Le territoire du clan comprend champs, cultures, sources, rivage… Même la mer et ses poissons... Les travaux pénibles y sont exécutés collectivement et toutes les ressources sont mises en commun.

Les groupes (clans ou tribus), sous l'autorité d'un chef local, font partie d'un district dirigé par un grand chef. Ce dernier représente la descendance de l'ancêtre commun. Ces chefs constituent le conseil qui régit tout le domaine foncier: autorisations d'exploitation ou d'installation, constructions, successions…
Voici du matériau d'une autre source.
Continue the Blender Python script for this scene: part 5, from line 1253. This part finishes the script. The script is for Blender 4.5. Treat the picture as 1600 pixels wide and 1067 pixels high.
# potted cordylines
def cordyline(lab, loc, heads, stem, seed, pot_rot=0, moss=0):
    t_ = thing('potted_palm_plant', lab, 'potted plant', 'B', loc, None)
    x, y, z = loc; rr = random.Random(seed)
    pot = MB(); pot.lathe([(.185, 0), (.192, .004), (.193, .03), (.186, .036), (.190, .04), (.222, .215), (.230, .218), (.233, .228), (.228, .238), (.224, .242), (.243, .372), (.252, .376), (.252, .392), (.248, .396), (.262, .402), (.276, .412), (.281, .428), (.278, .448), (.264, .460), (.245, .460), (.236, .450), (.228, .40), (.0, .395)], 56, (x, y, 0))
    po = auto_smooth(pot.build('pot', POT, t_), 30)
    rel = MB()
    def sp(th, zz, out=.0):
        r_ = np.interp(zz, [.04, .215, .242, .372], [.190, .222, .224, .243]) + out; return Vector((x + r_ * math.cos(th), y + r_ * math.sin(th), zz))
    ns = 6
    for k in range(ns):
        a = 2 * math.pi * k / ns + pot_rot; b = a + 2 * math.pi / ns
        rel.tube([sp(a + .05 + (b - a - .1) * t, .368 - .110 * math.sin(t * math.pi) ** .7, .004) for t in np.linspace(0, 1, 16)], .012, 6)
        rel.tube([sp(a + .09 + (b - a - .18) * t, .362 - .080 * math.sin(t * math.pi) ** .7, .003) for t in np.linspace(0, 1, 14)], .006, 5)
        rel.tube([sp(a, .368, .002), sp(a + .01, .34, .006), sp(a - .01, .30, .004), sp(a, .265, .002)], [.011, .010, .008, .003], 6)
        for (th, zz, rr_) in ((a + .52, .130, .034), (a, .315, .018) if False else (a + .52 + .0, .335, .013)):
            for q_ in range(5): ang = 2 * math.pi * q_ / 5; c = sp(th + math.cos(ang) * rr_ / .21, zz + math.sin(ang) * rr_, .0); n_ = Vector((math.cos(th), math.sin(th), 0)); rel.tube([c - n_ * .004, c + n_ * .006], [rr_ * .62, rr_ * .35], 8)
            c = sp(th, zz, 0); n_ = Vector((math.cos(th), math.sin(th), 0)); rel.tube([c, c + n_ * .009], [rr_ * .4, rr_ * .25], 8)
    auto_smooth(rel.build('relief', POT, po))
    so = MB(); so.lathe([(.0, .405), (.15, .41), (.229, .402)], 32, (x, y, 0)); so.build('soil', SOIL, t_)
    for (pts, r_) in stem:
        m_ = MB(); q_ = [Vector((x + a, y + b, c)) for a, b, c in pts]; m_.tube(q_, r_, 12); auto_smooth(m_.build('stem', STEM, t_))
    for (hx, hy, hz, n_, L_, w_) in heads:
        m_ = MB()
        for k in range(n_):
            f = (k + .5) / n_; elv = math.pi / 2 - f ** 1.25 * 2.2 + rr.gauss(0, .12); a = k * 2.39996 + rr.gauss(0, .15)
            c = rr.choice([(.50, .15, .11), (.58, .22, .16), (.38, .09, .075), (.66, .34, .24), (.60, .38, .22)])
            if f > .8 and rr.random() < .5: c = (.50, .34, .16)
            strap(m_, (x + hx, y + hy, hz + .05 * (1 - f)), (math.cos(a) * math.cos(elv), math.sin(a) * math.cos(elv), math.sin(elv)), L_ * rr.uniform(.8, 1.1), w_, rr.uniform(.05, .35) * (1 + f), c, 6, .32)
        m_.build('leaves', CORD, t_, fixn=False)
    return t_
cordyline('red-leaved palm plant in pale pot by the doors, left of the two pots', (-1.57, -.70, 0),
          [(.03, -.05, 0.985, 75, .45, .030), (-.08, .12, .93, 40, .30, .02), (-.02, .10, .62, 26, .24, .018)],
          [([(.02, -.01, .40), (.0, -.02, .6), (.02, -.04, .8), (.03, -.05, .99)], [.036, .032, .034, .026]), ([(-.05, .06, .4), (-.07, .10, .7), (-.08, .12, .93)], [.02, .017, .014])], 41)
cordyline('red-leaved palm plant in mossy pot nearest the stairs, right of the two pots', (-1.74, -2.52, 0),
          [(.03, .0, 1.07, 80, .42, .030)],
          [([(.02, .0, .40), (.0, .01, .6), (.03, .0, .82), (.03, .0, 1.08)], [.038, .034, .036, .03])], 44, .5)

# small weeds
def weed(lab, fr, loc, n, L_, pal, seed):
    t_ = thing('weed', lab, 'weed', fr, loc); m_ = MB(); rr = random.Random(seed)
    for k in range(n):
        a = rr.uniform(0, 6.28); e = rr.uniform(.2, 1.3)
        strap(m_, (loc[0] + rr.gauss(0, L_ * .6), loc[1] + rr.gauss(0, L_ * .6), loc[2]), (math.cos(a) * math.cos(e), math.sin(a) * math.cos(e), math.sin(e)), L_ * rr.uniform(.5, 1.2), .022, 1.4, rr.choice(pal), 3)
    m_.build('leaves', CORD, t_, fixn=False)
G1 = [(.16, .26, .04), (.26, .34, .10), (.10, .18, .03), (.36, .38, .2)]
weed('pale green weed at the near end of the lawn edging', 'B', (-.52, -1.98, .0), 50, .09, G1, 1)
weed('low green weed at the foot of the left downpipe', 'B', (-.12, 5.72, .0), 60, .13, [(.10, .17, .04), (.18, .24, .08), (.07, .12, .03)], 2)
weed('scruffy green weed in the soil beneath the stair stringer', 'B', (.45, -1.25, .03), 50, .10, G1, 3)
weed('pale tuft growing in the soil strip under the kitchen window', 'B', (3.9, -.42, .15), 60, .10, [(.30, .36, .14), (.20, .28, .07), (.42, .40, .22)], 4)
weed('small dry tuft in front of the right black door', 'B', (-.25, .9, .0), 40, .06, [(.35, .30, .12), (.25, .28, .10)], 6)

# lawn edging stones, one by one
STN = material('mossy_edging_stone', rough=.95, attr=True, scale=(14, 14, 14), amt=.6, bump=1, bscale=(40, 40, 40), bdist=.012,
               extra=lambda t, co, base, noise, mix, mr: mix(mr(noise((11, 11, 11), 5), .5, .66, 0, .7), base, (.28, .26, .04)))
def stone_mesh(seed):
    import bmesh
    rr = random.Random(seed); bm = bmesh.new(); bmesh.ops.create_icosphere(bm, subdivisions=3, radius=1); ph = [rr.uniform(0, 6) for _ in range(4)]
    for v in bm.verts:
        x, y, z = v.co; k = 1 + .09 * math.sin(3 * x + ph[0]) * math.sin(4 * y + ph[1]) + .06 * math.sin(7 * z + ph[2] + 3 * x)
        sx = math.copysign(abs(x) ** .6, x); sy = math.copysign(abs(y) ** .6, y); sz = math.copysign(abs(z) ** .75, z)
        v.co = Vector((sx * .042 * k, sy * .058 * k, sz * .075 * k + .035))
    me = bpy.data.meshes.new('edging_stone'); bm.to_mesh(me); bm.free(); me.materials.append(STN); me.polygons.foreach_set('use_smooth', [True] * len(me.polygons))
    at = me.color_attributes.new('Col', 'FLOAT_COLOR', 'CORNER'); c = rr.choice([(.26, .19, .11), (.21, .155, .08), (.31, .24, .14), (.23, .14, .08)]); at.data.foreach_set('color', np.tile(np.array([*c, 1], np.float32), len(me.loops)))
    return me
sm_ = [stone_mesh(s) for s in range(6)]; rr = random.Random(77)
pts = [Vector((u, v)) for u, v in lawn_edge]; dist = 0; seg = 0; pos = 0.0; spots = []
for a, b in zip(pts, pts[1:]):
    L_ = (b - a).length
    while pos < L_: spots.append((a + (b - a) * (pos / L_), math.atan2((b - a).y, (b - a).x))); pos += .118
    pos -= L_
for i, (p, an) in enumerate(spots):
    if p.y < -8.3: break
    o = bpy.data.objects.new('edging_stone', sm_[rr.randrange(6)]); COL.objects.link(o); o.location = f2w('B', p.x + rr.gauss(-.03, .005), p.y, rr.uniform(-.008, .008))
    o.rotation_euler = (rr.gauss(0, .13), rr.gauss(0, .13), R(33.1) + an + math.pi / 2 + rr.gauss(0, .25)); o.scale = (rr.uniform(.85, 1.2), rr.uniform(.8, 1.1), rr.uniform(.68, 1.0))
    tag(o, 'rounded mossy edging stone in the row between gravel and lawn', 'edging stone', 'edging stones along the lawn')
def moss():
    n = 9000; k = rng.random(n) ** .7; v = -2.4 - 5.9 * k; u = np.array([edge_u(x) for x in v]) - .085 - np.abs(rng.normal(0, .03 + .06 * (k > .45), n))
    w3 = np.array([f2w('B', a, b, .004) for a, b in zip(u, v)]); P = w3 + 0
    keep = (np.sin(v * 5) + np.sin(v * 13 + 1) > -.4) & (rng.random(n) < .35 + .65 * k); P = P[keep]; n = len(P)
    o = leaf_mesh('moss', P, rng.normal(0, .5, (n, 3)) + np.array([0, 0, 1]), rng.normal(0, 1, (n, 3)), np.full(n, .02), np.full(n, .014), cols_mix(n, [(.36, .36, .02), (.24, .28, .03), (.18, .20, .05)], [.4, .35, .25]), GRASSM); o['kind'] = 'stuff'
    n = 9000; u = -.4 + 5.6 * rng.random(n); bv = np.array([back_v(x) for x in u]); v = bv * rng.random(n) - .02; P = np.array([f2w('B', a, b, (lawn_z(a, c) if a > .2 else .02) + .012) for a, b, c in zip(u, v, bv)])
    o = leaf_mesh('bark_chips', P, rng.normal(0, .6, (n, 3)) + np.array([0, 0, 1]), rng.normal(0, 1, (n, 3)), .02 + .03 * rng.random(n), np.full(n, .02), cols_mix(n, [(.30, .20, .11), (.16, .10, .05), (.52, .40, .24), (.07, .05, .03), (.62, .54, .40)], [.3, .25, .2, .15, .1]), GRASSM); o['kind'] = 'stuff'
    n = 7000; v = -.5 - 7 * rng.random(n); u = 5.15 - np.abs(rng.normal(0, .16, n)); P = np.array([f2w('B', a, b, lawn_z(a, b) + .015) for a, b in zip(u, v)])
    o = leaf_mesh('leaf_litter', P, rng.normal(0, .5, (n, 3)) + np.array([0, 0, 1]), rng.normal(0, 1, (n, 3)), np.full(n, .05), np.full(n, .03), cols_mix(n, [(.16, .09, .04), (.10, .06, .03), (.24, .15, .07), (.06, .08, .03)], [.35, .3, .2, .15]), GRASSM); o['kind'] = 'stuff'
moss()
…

L'échange de cadeaux accompagne tous les évènements de la vie Kanak: Rencontres, cérémonies familiales (mariages, baptêmes…), cérémonies rituelles… C'est un élément important de la coutume car il génère entre les participants, une trame d'obligations mutuelles très respectées. Celui qui offre tire du prestige de son geste tout en créant une obligation que le récipiendaire n'oubliera pas de rendre. Il est donc important quand on offre, de ne pas placer son interlocuteur dans une situation oùl; il ne pourrait pas rendre l'équivalent, sauf à accepter d'être vassalisé.

Les enfants en général restent très liés au clan maternel par l'intermédiaire d’un frère de la mère qui est leur gardien et mentor à vie, le rôle du père étant surtout celui de géniteur.
Ces interdépendances et responsabilités croisées contribuent à la paix entre les clans et les tribus.
 

 

 


 

Curiosités de la faune et la flore

 Le Tricot Rayé

Une vedette nationale, le tricot rayé! C'est un serpent amphibien (laticauda semifasciata quand on veut faire pédant…) endémique de Nouvelle Calédonie.
Il est très visible et reconnaissable avec ses rayures noires et jaunes (ou beiges) comme un pull marin et il passe autant de temps dans l'eau que dehors. Il est venimeux mais, équipé d'une mâchoire minuscule, il mord très rarement, est très peureux et fuit à votre approche. Heureusement car il paraît que son venin est mortel, qu'il existerait bien un antidote mais qu'on ne dispose que de quelques dizaines de minutes pour l'administrer!
On en voit partout, rampant ou dormant sur les plages comme nageant dans l'eau. Au début on scrute l'eau avant de se baigner, mais peu à peu on n'y pense plus.

Les Pins colonnaires (ou Araucarias)

Ce sont de grands conifères qui peuvent atteindre 60m de haut. Ils sont constitués de courtes branches de longueurs identiques, disposées le long d'un tronc rectiligne et portant un manchon triangulaire de feuilles coriaces.
Ça leur donne cet aspect de colonne velue qui rappelle un peu un écouvillon à bouteilles.
Nous, on préfère les bons vieux cocotiers des familles et ça étonne tout le monde autour de nous.